**TASK INSTRUCTIONS**
Write out, word for word, every line from the first one through the line that holds "R90 = math.radians(90)", and nothing else; skip the pictures.

**DATA SEGMENT**
============

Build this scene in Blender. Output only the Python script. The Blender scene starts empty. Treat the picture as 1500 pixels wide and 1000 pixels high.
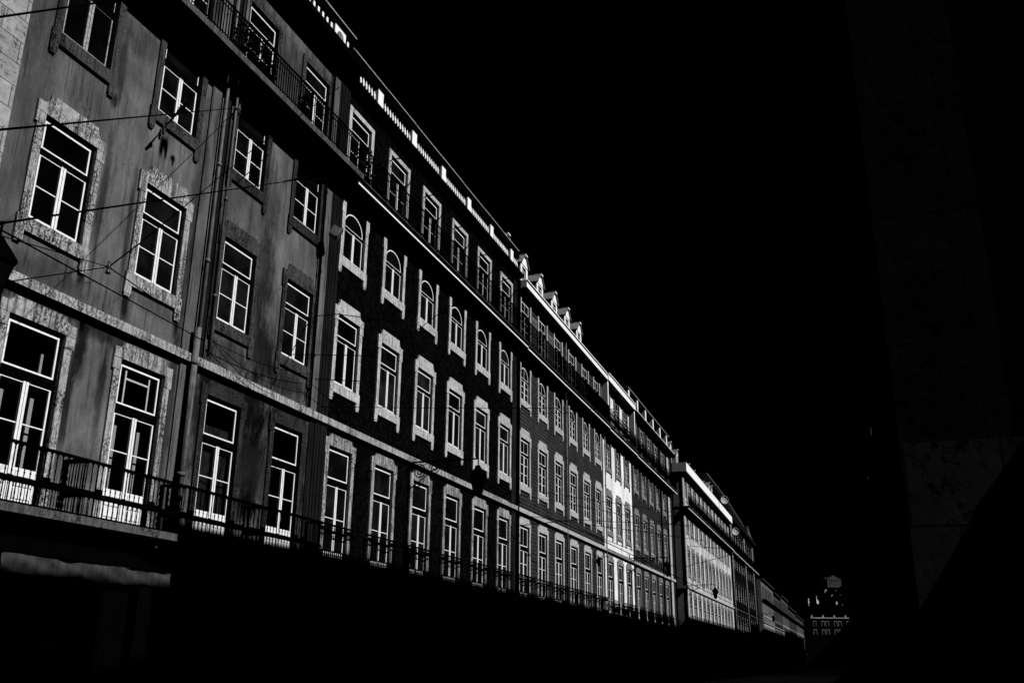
import bpy, math, random
from mathutils import Matrix, Vector
random.seed(7)
sc = bpy.context.scene
COL = sc.collection
D = 14.0                      # distance from the camera's line to the sunlit house fronts
R90 = math.radians(90)

# ------------------------------------------------------------------ materials
def nt_mat(name):
    m = bpy.data.materials.new(name); m.use_nodes = True
    nt = m.node_tree; nt.nodes.clear()
    out = nt.nodes.new('ShaderNodeOutputMaterial'); b = nt.nodes.new('ShaderNodeBsdfPrincipled')
    nt.links.new(b.outputs[0], out.inputs[0])
    return m, nt, b
def val(nt, op, a, b=None, c=None, clamp=False):
    n = nt.nodes.new('ShaderNodeMath'); n.operation = op; n.use_clamp = clamp
    for i, x in enumerate((a, b, c)):
        if x is None: continue
        if isinstance(x, (int, float)): n.inputs[i].default_value = x
        else: nt.links.new(x, n.inputs[i])
    return n.outputs[0]
def coords(nt, scale=(1, 1, 1), rand=True):
    tc = nt.nodes.new('ShaderNodeTexCoord'); src = tc.outputs['Object']
    if rand:
        oi = nt.nodes.new('ShaderNodeObjectInfo')
        vm = nt.nodes.new('ShaderNodeVectorMath'); vm.operation = 'MULTIPLY_ADD'
        nt.links.new(oi.outputs['Random'], vm.inputs[0]); vm.inputs[1].default_value = (37, 53, 71)
        nt.links.new(src, vm.inputs[2]); src = vm.outputs[0]
    mp = nt.nodes.new('ShaderNodeMapping'); nt.links.new(src, mp.inputs[0]); mp.inputs['Scale'].default_value = scale
    return mp.outputs[0]
def noise(nt, vec, scale, detail=4, rough=.6, dist=0):
    n = nt.nodes.new('ShaderNodeTexNoise'); nt.links.new(vec, n.inputs['Vector'])
    n.inputs['Scale'].default_value = scale; n.inputs['Detail'].default_value = detail
    n.inputs['Roughness'].default_value = rough; n.inputs['Distortion'].default_value = dist
    return n.outputs['Fac']
def ramp(nt, x, a, b, va=0., vb=1.):
    n = nt.nodes.new('ShaderNodeMapRange'); n.interpolation_type = 'SMOOTHSTEP'
    nt.links.new(x, n.inputs[0])
    for i, v in zip((1, 2, 3, 4), (a, b, va, vb)): n.inputs[i].default_value = v
    return n.outputs[0]
def grey(nt, v, socket):
    c = nt.nodes.new('ShaderNodeCombineColor')
    for i in range(3): nt.links.new(v, c.inputs[i])
    nt.links.new(c.outputs[0], socket)
def bump(nt, b, h, strength, dist=.02):
    n = nt.nodes.new('ShaderNodeBump'); n.inputs['Strength'].default_value = strength; n.inputs['Distance'].default_value = dist
    nt.links.new(h, n.inputs['Height']); nt.links.new(n.outputs[0], b.inputs['Normal'])

def plain(name, v, rough=.6, var=.15, scale=6, metal=0., spec=.3):
    m, nt, b = nt_mat(name)
    n = noise(nt, coords(nt), scale)
    grey(nt, val(nt, 'MULTIPLY', ramp(nt, n, .25, .75, 1 - var, 1 + var), v), b.inputs['Base Color'])
    b.inputs['Roughness'].default_value = rough; b.inputs['Metallic'].default_value = metal
    b.inputs['Specular IOR Level'].default_value = spec
    return m
def stone(name, v, pit=.5, streak=.4, pitscale=24, lo=.1, bstr=.4):
    """weathered limestone: pits, vertical rain streaks, mottling"""
    m, nt, b = nt_mat(name)
    base = ramp(nt, noise(nt, coords(nt), 5, 5, .65), .25, .75, .72, 1.2)
    pits = ramp(nt, noise(nt, coords(nt, (1, 1, .7)), pitscale, 3, .75), .44 - .1 * (1 - pit), .58 - .1 * (1 - pit), lo, 1)
    big = ramp(nt, noise(nt, coords(nt), 1.6, 3, .6), .38, .62)
    pits = val(nt, 'ADD', val(nt, 'MULTIPLY', pits, val(nt, 'SUBTRACT', 1., val(nt, 'MULTIPLY', big, .75))), val(nt, 'MULTIPLY', big, .75))
    st = ramp(nt, noise(nt, coords(nt, (1, 1, .06)), 13, 4, .75), .46, .6, 1, 1 - streak)
    x = val(nt, 'MULTIPLY', val(nt, 'MULTIPLY', base, pits), val(nt, 'MULTIPLY', st, v))
    grey(nt, x, b.inputs['Base Color']); b.inputs['Roughness'].default_value = .9
    b.inputs['Specular IOR Level'].default_value = 0.
    bump(nt, b, pits, bstr, .015)
    return m
def ashlar(name, v, bw=1.1, bh=.5, joint=.2, bs=.4):
    m, nt, b = nt_mat(name)
    tc = nt.nodes.new('ShaderNodeTexCoord'); sx = nt.nodes.new('ShaderNodeSeparateXYZ'); nt.links.new(tc.outputs['Object'], sx.inputs[0])
    cb = nt.nodes.new('ShaderNodeCombineXYZ')
    nt.links.new(val(nt, 'ADD', sx.outputs[0], sx.outputs[1]), cb.inputs[0]); nt.links.new(sx.outputs[2], cb.inputs[1])
    br = nt.nodes.new('ShaderNodeTexBrick'); nt.links.new(cb.outputs[0], br.inputs[0])
    br.inputs['Scale'].default_value = 1; br.inputs['Brick Width'].default_value = bw; br.inputs['Row Height'].default_value = bh
    br.inputs['Mortar Size'].default_value = .012; br.inputs['Mortar Smooth'].default_value = .3
    br.inputs['Color1'].default_value = (1, 1, 1, 1); br.inputs['Color2'].default_value = (.75, .75, .75, 1)
    br.inputs['Mortar'].default_value = (joint, joint, joint, 1)
    bb = nt.nodes.new('ShaderNodeRGBToBW'); nt.links.new(br.outputs[0], bb.inputs[0])
    pits = ramp(nt, noise(nt, coords(nt, (1, 1, .8), False), 13, 4, .75), .36, .5, .12, 1)
    big = ramp(nt, noise(nt, coords(nt, (1, 1, 1), False), 1.1, 3), .4, .6)
    pits = val(nt, 'ADD', val(nt, 'MULTIPLY', pits, val(nt, 'SUBTRACT', 1., big)), big)
    mot = ramp(nt, noise(nt, coords(nt, rand=False), 6, 5), .2, .8, .7, 1.2)
    grey(nt, val(nt, 'MULTIPLY', val(nt, 'MULTIPLY', bb.outputs[0], pits), val(nt, 'MULTIPLY', mot, v)), b.inputs['Base Color'])
    b.inputs['Roughness'].default_value = .9; b.inputs['Specular IOR Level'].default_value = 0.
    bump(nt, b, val(nt, 'MULTIPLY', pits, bb.outputs[0]), bs, .015)
    return m
def plaster(name, v, blobs=(), mottle=.25, streak=.35):
    """painted render in building coordinates (x along the street, z up); blobs are dark patches: grime, shade painted under the ledge, a darker top floor (x,z,rx,rz,keep)"""
    m, nt, b = nt_mat(name)
    big = ramp(nt, noise(nt, coords(nt, (1, 1, .6), False), .55, 4, .6, .6), .3, .7, 1 - mottle, 1 + mottle)
    fine = ramp(nt, noise(nt, coords(nt, rand=False), 22, 5, .8), .2, .8, .87, 1.13)
    st = ramp(nt, noise(nt, coords(nt, (1, 1, .05), False), 5, 4, .75), .5, .72, 1, 1 - streak)
    mid = ramp(nt, noise(nt, coords(nt, (1, 1, .35), False), 2.6, 6, .72), .3, .7, 1 - mottle * .8, 1 + mottle * .6)
    x = val(nt, 'MULTIPLY', val(nt, 'MULTIPLY', val(nt, 'MULTIPLY', big, mid), fine), val(nt, 'MULTIPLY', st, v))
    drip = ramp(nt, noise(nt, coords(nt, (1, 1, .03), False), 17, 4, .8), .5, .62, 1, .35)
    dm = ramp(nt, noise(nt, coords(nt, (1, 1, .4), False), 1.3, 3, .6), .46, .62)
    x = val(nt, 'MULTIPLY', x, val(nt, 'SUBTRACT', 1., val(nt, 'MULTIPLY', dm, val(nt, 'SUBTRACT', 1., drip))))
    if blobs:
        tc = nt.nodes.new('ShaderNodeTexCoord'); sx = nt.nodes.new('ShaderNodeSeparateXYZ'); nt.links.new(tc.outputs['Object'], sx.inputs[0])
        wob = val(nt, 'MULTIPLY', val(nt, 'SUBTRACT', noise(nt, coords(nt, (1, 1, .4), False), 4.5, 6, .75), .5), 1.9)
        for bx, bz, rx, rz, keep in blobs:
            dx = val(nt, 'DIVIDE', val(nt, 'SUBTRACT', sx.outputs[0], bx), rx)
            dz = val(nt, 'DIVIDE', val(nt, 'SUBTRACT', sx.outputs[2], bz), rz)
            r = val(nt, 'ADD', val(nt, 'SQRT', val(nt, 'ADD', val(nt, 'MULTIPLY', dx, dx), val(nt, 'MULTIPLY', dz, dz))), wob)
            x = val(nt, 'MULTIPLY', x, ramp(nt, r, .35, 1.3, keep, 1.))
    # hairline cracks
    vo = nt.nodes.new('ShaderNodeTexVoronoi'); vo.feature = 'DISTANCE_TO_EDGE'; vo.inputs['Scale'].default_value = .55
    nv = nt.nodes.new('ShaderNodeVectorMath'); nv.operation = 'ADD'
    nz = nt.nodes.new('ShaderNodeTexNoise'); nz.inputs['Scale'].default_value = 1.5; nz.inputs['Detail'].default_value = 6
    c0 = coords(nt, rand=False); nt.links.new(c0, nz.inputs['Vector']); nt.links.new(c0, nv.inputs[0]); nt.links.new(nz.outputs['Color'], nv.inputs[1])
    nt.links.new(nv.outputs[0], vo.inputs['Vector'])
    msk = ramp(nt, noise(nt, coords(nt, rand=False), .8, 2), .5, .56)
    crack = ramp(nt, vo.outputs['Distance'], .0, .006, .45, 1)
    crack = val(nt, 'MAXIMUM', crack, val(nt, 'SUBTRACT', 1., msk))
    grit = ramp(nt, noise(nt, coords(nt, rand=False), 55, 3, .8), .35, .65, 1 - mottle * .9, 1 + mottle * .7)
    grey(nt, val(nt, 'MULTIPLY', val(nt, 'MULTIPLY', x, grit), crack), b.inputs['Base Color'])
    b.inputs['Roughness'].default_value = .92; b.inputs['Specular IOR Level'].default_value = 0.
    bump(nt, b, fine, .15, .01)
    return m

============

**RIGHT ANSWER**
Build this scene in Blender. Output only the Python script. The Blender scene starts empty. Treat the picture as 1500 pixels wide and 1000 pixels high.
import bpy, math, random
from mathutils import Matrix, Vector
random.seed(7)
sc = bpy.context.scene
COL = sc.collection
D = 14.0                      # distance from the camera's line to the sunlit house fronts
R90 = math.radians(90)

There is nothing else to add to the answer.